* **Data excerpt**
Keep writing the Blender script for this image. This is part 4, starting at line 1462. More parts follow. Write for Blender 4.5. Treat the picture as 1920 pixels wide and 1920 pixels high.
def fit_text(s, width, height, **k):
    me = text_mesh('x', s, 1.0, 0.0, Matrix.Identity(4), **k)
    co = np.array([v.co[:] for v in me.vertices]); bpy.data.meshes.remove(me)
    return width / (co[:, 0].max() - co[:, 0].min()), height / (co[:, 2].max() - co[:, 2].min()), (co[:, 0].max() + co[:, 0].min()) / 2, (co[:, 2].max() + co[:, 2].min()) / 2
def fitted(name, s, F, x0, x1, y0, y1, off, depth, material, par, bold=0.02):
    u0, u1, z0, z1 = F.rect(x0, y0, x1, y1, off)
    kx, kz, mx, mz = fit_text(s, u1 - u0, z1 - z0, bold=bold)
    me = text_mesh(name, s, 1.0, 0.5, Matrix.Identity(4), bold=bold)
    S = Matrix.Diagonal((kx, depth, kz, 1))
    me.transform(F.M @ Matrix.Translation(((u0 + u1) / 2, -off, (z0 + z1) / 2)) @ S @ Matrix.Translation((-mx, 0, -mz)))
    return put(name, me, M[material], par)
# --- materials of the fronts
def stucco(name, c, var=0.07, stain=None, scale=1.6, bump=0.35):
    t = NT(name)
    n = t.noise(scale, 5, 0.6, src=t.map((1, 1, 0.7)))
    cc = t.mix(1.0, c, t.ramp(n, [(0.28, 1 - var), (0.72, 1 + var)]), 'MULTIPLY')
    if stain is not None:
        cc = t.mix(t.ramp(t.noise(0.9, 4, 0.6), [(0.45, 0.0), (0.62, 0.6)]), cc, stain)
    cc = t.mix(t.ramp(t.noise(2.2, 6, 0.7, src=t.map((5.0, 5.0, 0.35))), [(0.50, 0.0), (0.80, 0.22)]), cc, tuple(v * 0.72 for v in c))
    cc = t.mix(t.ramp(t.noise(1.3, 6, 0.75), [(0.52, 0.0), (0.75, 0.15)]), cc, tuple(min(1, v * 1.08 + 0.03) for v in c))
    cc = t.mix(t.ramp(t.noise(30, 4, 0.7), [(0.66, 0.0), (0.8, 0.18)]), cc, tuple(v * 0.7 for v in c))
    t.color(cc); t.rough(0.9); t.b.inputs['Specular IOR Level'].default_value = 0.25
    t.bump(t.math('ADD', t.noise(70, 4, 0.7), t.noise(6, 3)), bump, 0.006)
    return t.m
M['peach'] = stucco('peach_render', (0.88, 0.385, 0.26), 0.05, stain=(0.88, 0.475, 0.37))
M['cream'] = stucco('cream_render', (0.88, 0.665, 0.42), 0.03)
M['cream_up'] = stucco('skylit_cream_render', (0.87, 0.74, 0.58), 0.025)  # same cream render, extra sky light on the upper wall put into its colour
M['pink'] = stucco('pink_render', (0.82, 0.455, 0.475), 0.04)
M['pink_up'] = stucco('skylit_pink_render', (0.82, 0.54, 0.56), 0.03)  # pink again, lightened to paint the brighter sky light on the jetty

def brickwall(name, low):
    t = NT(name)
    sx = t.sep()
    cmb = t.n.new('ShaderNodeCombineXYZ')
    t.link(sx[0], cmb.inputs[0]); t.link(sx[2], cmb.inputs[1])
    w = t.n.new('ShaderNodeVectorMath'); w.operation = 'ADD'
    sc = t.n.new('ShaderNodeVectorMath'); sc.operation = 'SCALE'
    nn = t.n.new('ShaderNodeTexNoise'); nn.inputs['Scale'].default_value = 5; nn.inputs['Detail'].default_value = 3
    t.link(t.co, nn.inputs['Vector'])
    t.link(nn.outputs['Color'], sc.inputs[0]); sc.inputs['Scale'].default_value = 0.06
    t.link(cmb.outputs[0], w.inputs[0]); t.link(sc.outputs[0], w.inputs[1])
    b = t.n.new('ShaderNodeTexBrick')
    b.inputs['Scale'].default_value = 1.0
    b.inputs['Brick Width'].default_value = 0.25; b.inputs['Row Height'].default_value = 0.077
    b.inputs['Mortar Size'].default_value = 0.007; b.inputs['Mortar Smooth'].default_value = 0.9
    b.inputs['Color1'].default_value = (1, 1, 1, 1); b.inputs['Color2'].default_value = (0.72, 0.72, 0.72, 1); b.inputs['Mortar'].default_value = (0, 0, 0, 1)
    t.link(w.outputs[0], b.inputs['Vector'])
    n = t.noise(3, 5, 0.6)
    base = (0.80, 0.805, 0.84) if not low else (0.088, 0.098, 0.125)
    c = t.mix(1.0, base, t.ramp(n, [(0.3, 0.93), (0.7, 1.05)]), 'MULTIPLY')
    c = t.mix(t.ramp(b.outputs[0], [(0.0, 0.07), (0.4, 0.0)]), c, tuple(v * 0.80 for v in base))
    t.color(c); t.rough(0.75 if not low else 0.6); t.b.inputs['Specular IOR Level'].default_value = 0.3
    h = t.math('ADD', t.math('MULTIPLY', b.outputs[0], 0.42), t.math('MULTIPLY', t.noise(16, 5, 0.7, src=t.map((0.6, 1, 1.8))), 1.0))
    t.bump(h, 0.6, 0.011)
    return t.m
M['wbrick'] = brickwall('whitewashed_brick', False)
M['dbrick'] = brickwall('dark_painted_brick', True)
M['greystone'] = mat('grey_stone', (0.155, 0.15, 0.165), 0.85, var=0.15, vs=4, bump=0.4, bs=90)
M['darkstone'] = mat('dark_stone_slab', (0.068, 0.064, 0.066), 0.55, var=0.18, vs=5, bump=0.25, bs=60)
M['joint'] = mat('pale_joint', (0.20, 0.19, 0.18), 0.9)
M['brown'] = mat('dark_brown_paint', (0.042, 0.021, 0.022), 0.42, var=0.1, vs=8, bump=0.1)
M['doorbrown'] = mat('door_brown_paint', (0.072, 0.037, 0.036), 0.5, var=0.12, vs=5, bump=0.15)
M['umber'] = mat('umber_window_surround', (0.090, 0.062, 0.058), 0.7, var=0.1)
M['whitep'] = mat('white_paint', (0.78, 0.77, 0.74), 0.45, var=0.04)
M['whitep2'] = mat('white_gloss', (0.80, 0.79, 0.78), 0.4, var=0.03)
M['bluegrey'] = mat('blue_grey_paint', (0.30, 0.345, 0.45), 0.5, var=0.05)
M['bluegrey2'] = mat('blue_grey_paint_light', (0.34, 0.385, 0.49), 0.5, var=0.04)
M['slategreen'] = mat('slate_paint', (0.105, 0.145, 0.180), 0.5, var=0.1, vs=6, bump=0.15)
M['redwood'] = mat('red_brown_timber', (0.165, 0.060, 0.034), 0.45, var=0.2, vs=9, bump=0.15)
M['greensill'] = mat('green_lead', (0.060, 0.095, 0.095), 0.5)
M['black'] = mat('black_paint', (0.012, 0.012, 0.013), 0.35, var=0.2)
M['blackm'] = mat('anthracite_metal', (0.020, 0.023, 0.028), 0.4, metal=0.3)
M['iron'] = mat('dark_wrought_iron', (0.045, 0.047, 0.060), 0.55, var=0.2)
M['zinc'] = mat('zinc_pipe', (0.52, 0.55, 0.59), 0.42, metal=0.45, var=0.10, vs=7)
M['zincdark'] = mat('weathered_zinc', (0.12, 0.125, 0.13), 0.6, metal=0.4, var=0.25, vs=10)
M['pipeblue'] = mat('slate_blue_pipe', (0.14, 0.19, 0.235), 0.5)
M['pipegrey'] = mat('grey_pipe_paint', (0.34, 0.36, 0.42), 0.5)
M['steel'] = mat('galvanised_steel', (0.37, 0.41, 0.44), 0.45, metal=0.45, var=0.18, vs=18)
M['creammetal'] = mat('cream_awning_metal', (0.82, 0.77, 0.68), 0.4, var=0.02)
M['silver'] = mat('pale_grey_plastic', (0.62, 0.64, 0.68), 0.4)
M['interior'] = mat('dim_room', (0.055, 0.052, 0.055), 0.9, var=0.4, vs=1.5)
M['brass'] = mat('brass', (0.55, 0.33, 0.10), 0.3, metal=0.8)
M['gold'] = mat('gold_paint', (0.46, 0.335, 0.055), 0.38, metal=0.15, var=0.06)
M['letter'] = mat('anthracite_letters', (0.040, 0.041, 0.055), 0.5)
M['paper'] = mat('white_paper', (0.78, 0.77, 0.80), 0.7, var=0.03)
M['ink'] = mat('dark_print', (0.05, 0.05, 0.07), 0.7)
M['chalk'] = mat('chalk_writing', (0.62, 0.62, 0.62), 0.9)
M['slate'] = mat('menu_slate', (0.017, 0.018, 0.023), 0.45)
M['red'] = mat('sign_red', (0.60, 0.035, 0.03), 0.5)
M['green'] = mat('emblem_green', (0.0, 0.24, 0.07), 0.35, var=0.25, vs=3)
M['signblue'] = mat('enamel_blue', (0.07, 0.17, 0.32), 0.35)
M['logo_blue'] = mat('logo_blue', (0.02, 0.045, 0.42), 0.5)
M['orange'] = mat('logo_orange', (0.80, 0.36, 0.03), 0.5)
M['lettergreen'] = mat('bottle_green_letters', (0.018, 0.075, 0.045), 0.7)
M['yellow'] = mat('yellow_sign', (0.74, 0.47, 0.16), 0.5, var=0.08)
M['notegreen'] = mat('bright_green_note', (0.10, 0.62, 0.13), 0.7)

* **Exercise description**
In the listing above, find the line containing "0.9, var=0.4, vs=1.5)", then reproduce it and each line after it through the end, exactly and with nothing added.

* **Result**
M['interior'] = mat('dim_room', (0.055, 0.052, 0.055), 0.9, var=0.4, vs=1.5)
M['brass'] = mat('brass', (0.55, 0.33, 0.10), 0.3, metal=0.8)
M['gold'] = mat('gold_paint', (0.46, 0.335, 0.055), 0.38, metal=0.15, var=0.06)
M['letter'] = mat('anthracite_letters', (0.040, 0.041, 0.055), 0.5)
M['paper'] = mat('white_paper', (0.78, 0.77, 0.80), 0.7, var=0.03)
M['ink'] = mat('dark_print', (0.05, 0.05, 0.07), 0.7)
M['chalk'] = mat('chalk_writing', (0.62, 0.62, 0.62), 0.9)
M['slate'] = mat('menu_slate', (0.017, 0.018, 0.023), 0.45)
M['red'] = mat('sign_red', (0.60, 0.035, 0.03), 0.5)
M['green'] = mat('emblem_green', (0.0, 0.24, 0.07), 0.35, var=0.25, vs=3)
M['signblue'] = mat('enamel_blue', (0.07, 0.17, 0.32), 0.35)
M['logo_blue'] = mat('logo_blue', (0.02, 0.045, 0.42), 0.5)
M['orange'] = mat('logo_orange', (0.80, 0.36, 0.03), 0.5)
M['lettergreen'] = mat('bottle_green_letters', (0.018, 0.075, 0.045), 0.7)
M['yellow'] = mat('yellow_sign', (0.74, 0.47, 0.16), 0.5, var=0.08)
M['notegreen'] = mat('bright_green_note', (0.10, 0.62, 0.13), 0.7)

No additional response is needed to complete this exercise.